[Supplied material start]

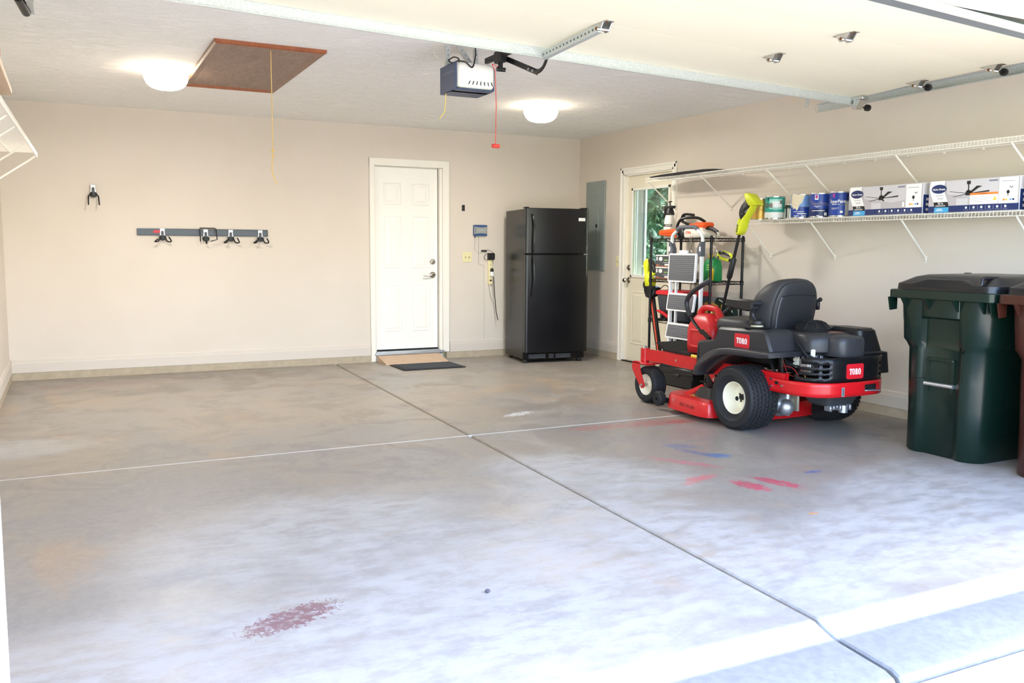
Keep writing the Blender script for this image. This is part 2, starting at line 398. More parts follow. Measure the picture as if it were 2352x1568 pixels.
M_BLACKP = mat('black_plastic', '1b1b1d', 0.42, var=0.15); M_DARKP = mat('charcoal_plastic', '28282b', 0.45, bump=0.08, bscale=300, var=0.08)
M_RUBBER = mat('black_rubber', '1d1e20', 0.7, var=0.15, vscale=25); M_STEEL = mat('bright_steel', 'c8c8c8', 0.25, 1.0); M_BLKMET = mat('black_powder_coat', '131416', 0.35, 0.2)
M_RED = mat('red_powder_coat', 'c5161c', 0.32, coat=0.3, var=0.08, vscale=9); M_REDP = mat('red_polyethylene', 'c81f25', 0.38, var=0.10, vscale=18); M_CREAM = mat('cream_wheel_paint', 'efe8d0', 0.4)
M_DECAL_RED = mat('red_decal', 'c8202a', 0.3); M_DECAL_W = mat('white_decal', 'f2f2f2', 0.4); M_YEL = mat('yellow_plastic', 'e8c22a', 0.4); M_LIME = mat('lime_green_plastic', 'd4dc28', 0.42)
M_WIREW = mat('white_vinyl_wire', 'f0ece2', 0.4); M_ORANGE = mat('orange_plastic', 'f05a1e', 0.4); M_OFFW = mat('off_white_plastic', 'e2ddd2', 0.45); M_IVORY = mat('ivory_plastic', 'e6dcae', 0.4)
M_GREYP = mat('grey_plastic', '8d8f93', 0.45); M_BLACKMAT = mat('flat_black', '0c0c0d', 0.8)

# ================================================================ THE SETTING
HC = 2.576; XL = -6.13; YF = -7.10; YA = -7.60; CURB = 0.073
def struct(mb, name, m, label, cat, parent=None, smooth=38):
    o = mb.build(name, m, parent, smooth)
    if not parent: tag(o, label, cat, kind='structure')
    return o
# floor: a base with four slabs, joints between them, the front pair running out over the lip to the apron
fl = struct(MB().box((XL - .2, -7.235, -.16), (0.2, 0.2, -.012)).box((XL - .2, YA + .03, -.16), (0.2, -7.235, -.062)), 'floor', M_JOINT, 'stained grey garage floor slab with sawn joints', 'floor')
# the lengthwise joint drifts a little, so the slabs meet along a slightly slanted line
def slab_poly(side, y0, y1, front):
    def jx(y): return -3.052 + 0.0405 * y
    rings = []
    prof = [(y1, -.10), (y1, -.004), (y1 - .006, 0)]
    ys = [y1 - .006 + (y0 + .006 - y1 + .006) * i / 8 for i in range(1, 8)]
    prof += [(y, 0) for y in ys]
    if front: prof += [(-7.235, 0), (-7.25, -.002), (-7.325, -.024), (-7.35, -.028), (-7.555, -.036), (-7.585, -.046), (-7.60, -.066), (-7.60, -.14)]
    else: prof += [(y0 + .006, 0), (y0, -.004), (y0, -.10)]
    g = 0.009
    far = (0.0 if side > 0 else XL)
    for d, dz in ((0, .008), (.007, .001), (None, 0)):
        if d is None: rings.append([(far, y, z) for y, z in prof])
        else: rings.append([(jx(y) + side * (g + d), y, z - (dz if z > -.08 else 0)) for y, z in prof])
    return MB().loft(rings).build('slab', M_FLOOR, fl, 25)
for sd in (-1, 1):
    slab_poly(sd, -3.985, 0.0, False)
    slab_poly(sd, -7.23, -3.995, True)
MB().box((XL, -3.9955, -.02), (-.0, -3.9845, -.0005)).build('joint_filler_strip', M_JOINTW, fl)
# driveway and lawn outside
dw = struct(MB().box((-9.0, -30, -.25), (3.0, YA - .006, -.075)), 'driveway', M_DRIVE, 'coarse pale concrete driveway outside the apron', 'driveway')
struct(MB().box((-60, -60, -.4), (60, 60, -.13)), 'lawn', M_LAWN, 'green lawn around the house', 'ground')
# walls
D1 = (-2.60, -1.80, 0.0, 2.16)       # opening of the back door (x0, x1, z0, z1)
wb = MB(); T = 0.16
wb.box((XL - T, 0, CURB), (D1[0], T, HC)).box((D1[1], 0, CURB), (T, T, HC)).box((D1[0], 0, D1[3]), (D1[1], T, HC))
struct(wb, 'wall_back', M_WALL, 'tan painted back wall with the white door', 'wall')
D2 = (-1.88, -0.99, 0.0, 2.085)      # opening of the side door (y0, y1)
wr = MB().box((0, D2[1], CURB), (T, 0, HC)).box((0, YF - .2, CURB), (T, D2[0], HC)).box((0, D2[0], D2[3]), (T, D2[1], HC))
struct(wr, 'wall_right', M_WALL, 'tan painted right wall with the wire shelves', 'wall')
struct(MB().box((XL - T, YF - .2, CURB), (XL, 0, HC)), 'wall_left', M_WALL, 'tan painted left wall at the edge of the picture', 'wall')
OX0, OX1, OH = -5.755, -0.42, 2.15
wf = MB().box((XL - T, YF - .2, -.05), (OX0 - .02, YF, HC)).box((OX1 + .02, YF - .2, -.05), (T, YF, HC)).box((OX0 - .02, YF - .2, OH + .02), (OX1 + .02, YF, HC))
struct(wf, 'wall_front', M_WALL, 'front wall around the open garage doorway', 'wall')
struct(MB().box((XL - T, YF - .2, HC), (T, T, HC + .14)), 'ceiling', M_CEIL, 'textured white plaster ceiling', 'ceiling')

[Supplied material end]

Exercise instructions
Skip every picture and return the lines above from the top through the one that contains "M_GREYP = mat('grey_plastic', '8d8f93', 0.45);".

Answer to the task
Keep writing the Blender script for this image. This is part 2, starting at line 398. More parts follow. Measure the picture as if it were 2352x1568 pixels.
M_BLACKP = mat('black_plastic', '1b1b1d', 0.42, var=0.15); M_DARKP = mat('charcoal_plastic', '28282b', 0.45, bump=0.08, bscale=300, var=0.08)
M_RUBBER = mat('black_rubber', '1d1e20', 0.7, var=0.15, vscale=25); M_STEEL = mat('bright_steel', 'c8c8c8', 0.25, 1.0); M_BLKMET = mat('black_powder_coat', '131416', 0.35, 0.2)
M_RED = mat('red_powder_coat', 'c5161c', 0.32, coat=0.3, var=0.08, vscale=9); M_REDP = mat('red_polyethylene', 'c81f25', 0.38, var=0.10, vscale=18); M_CREAM = mat('cream_wheel_paint', 'efe8d0', 0.4)
M_DECAL_RED = mat('red_decal', 'c8202a', 0.3); M_DECAL_W = mat('white_decal', 'f2f2f2', 0.4); M_YEL = mat('yellow_plastic', 'e8c22a', 0.4); M_LIME = mat('lime_green_plastic', 'd4dc28', 0.42)
M_WIREW = mat('white_vinyl_wire', 'f0ece2', 0.4); M_ORANGE = mat('orange_plastic', 'f05a1e', 0.4); M_OFFW = mat('off_white_plastic', 'e2ddd2', 0.45); M_IVORY = mat('ivory_plastic', 'e6dcae', 0.4)
M_GREYP = mat('grey_plastic', '8d8f93', 0.45); M_BLACKMAT = mat('flat_black', '0c0c0d', 0.8)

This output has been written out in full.